I was pretty excited to see a few people create interactive sliders, that is until I realized that the current drag capabilities only allow for 1 start and 1 end location. This works great if you are starting from zero and dragging it to the very end or to a specific spot. Where it doesn’t work so well is if you want to give your prototype tester the option to drag and stop anywhere on the track.
Request:
It would be a super cool enhancement to allow drag interactions the ability to stop anywhere within the constraints of its parent container.
As a hack;
I tried to break up my slider into 10 equal sections and put a forward and backward interaction on each. The problem with this option is the interaction is very choppy.
I did see an incredible example in the community by Abel Hancock.
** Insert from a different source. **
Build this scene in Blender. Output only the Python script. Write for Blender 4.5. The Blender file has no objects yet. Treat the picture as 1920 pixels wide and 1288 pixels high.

I’m wondering why not simply use scroll for that instead of the drag interaction? You would still be able to drag it to move the head to the desired position.
Hi Gleb, after your post I tried several ways to use scroll. I am not sure how you would set up the interaction for a slider using scroll. Would you still use variants and interactive components?
Can you elaborate on what your thoughts are on this?
Your scroll example has spawned all kinds of new ideas. Thank you.
BTW - Since we still need some sliders to have preset values, I tried to convert the new version into a component then into variants with each one having the scroll stop at each tic. The good is that it works in the sense that our design team can still set the values, the bad is that in the prototype it allows the user to scroll freely but when they let go it always snaps back to the preset value. Getting closer!
In my opinion, you may be thinking a bit too much about it. It’s just a prototype, it doesn’t have to (and it can’t) work exactly like the real application. All of these details will be implemented in code in just a couple of lines. My rule of thumb is, if Figma doesn’t have capabilities to implement these details with the same ease as code, then simplify it, it’s only a prototype.
With auto layout, variants and now with interactive components our prototypes are looking so real that we have to convince the audience it is only a design. Not a bad problem to have but I agree that it gets to a point where it is overkill. The company I am in, we are in an odd situation as we are just now starting to hire developers so we have had to rely on our designs to pitch the ideas to potential customers and investors. Figma has been invaluable.
Also the slider just happens to be one of my pet projects. Mainly for fun and to see what I can do with it.
Newbie question: is this still the best way of creating a slider which can stop at arbitrary points? I would like to have a volume control such that on continuous drag I can set a variable that is used elsewhere (e.g. display the volume level). Thanks!